Il presidente francese Emmanuel Macron è salvo ma la situazione a Parigi si fa estremamente tesa.

Non ha raccolto i 287 voti necessari per far cadere il governo francese la mozione di sfiducia "transpartisan" del partito indipendente LIOT, votata da tutte le opposizioni all’esecutivo di Elisabeth Borne dopo l'odiata riforma delle pensioni che aumenta l'età minima da 62 a 64 anni.

Sono mancati 9 voti, con la sfiducia votata da 278 parlamentari. «Quello che non è stato possibile raggiungere con un normale voto parlamentare, lo dobbiamo ottenere con le proteste, gli scioperi, le manifestazioni», ha detto, ai microfoni di BFM TV, il leader de La France Insoumise, Jean-Luc Mélenchon, sinistra radicale. «Adesso è ora di passare a una sfiducia popolare».

Fuori dal Parlamento primi scontri vicino all’Assemblée Nationale con oggetti lanciati da parte dei manifestanti contro la polizia che aveva dato ordine di dispersione della manifestazione, non autorizzata. In risposta, diverse cariche e lancio di lacrimogeni. All'altezza di Place Vauban alcuni cassonetti sono già stati dati alle fiamme. La polizia è schierata da questa mattina fra Concorde e Champs-Elysées, ancora vietati agli assembramenti, e la zona di Invalides.

Nelle prossime ore il Paese rischia il blocco, le raffinerie chiudono, i trasporti, la nettezza urbana, la sanità, tutti i settori sono pronti a dare battaglia «fino al ritiro» della riforma, come ripetono Mélenchon e tutti i sindacalisti, più uniti che mai. 

Ma anche in Parlamento rischia di non finire qua: nove voti potrebbero non bastare a garantire il governo di Elisabeth Borne, che potrebbe essere sacrificata nelle prossime ore per consentire un cambio di guida. In serata la premier ha fatto sapere - andando all'Eliseo per un incontro con il presidente - di voler «continuare» il suo percorso e ha ribadito che «la riforma delle pensioni è essenziale per il Paese».

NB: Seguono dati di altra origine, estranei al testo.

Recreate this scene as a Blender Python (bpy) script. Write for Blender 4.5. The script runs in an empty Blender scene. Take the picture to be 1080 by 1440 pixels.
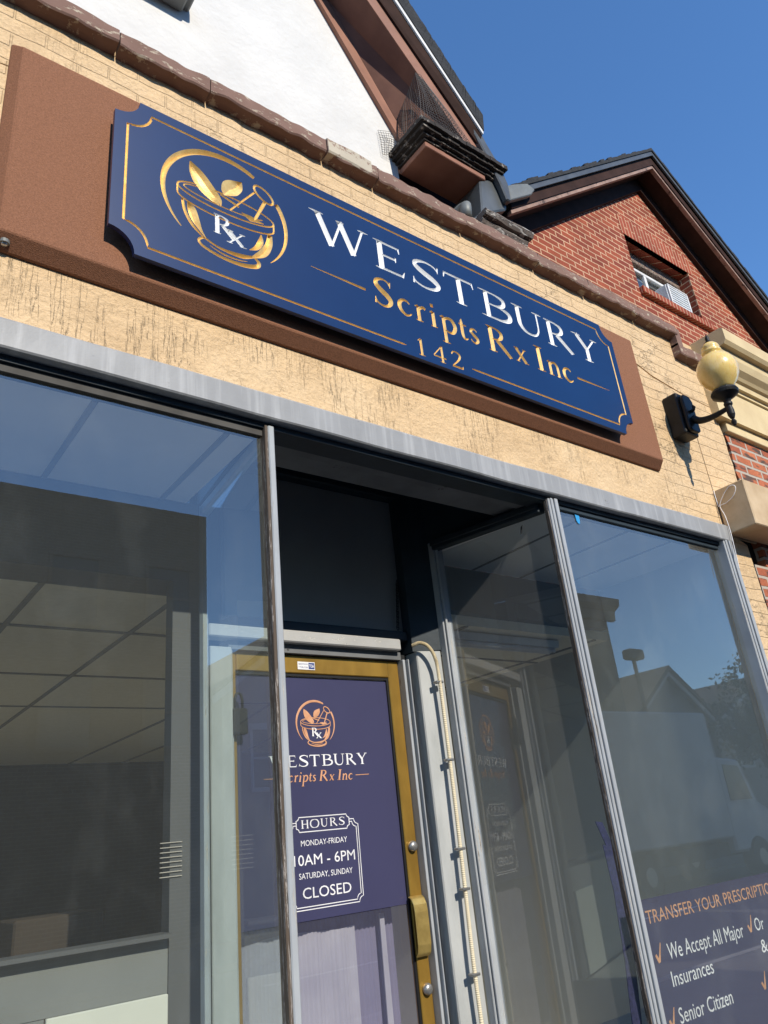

La sinistra ha già presentato un ricorso al Consiglio costituzionale per possibili problemi di legittimità della legge di riforma e si propone di intraprendere il difficile percorso del cosiddetto «referendum di iniziativa condivisa», una forma di consultazione varata nel 2015 che prevede l'iniziativa di un quinto dei parlamentari e di un decimo degli elettori (che nel caso della Francia sarebbero circa 4,5 milioni di firme, un obiettivo non scontato).